Przed dwoma miesiącami poszerzony skład Sądu Najwyższego uchwalił, że placówkom, które mają umowy z NFZ, za nadwykonania w stanach nagłych należy się pełna zakontraktowana zapłata, czyli taka, jaka jest przewidziana za zabiegi wykonane w ramach kontraktu z Narodowym Funduszem Zdrowia (III CZP 80/18).
Czytaj też: Nieubezpieczony pacjent to sprawa szpitala - wyrok SN o finansowaniu nadwykonań ratujących życie
NFZ nie daje za wygraną
Narodowy Fundusz Zdrowia wciąż jednak walczy. Arkadiusz C., właściciel placówki medycznej dla osób ze schorzeniami psychicznymi, domagał się od NFZ 127 tys. zł za nadwykonania dla siedmiu pacjentów w sprawach pilnych ze względu na zagrożenie dla ich zdrowia, a może i życia.
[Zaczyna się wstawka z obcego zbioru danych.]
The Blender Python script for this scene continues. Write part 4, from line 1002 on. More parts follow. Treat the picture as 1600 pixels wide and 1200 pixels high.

Wysokość wynagrodzenia placówka określiła na podstawie umowy, jaką miała z Funduszem. Sąd Okręgowy zasądził część z żądanej kwoty, tj. 86 tys. zł, ponieważ uznał, że trzech pacjentów nie kwalifikowało się do stanu nadzwyczajnego.
Sąd Apelacyjny w Warszawie zasądził także pieniądze za ich leczenie, uznając, że ci pacjenci kwalifikowali się do leczenia na podstawie art. 23 ustawy o ochronie zdrowia psychicznego, który mówi niemal o takim samym zagrożeniu uprawniającym do nadwykonania. A kwestię wysokości refundacji, tj. czy płacić takiej placówce jak tym, które nie mają umowy z NFZ, czyli po cenie kosztów udzielenia świadczenia (art. 19 ust. 4), czy też według cen z kontraktu SA, rozstrzygnął inaczej, niż mówiła później zapadła uchwała. Ponieważ miał trudności z ustaleniem realnych kosztów, zastosował umowne. Czyli ściśle rzecz biorąc, tylko „awaryjnie" zastosował umowne wynagrodzenie.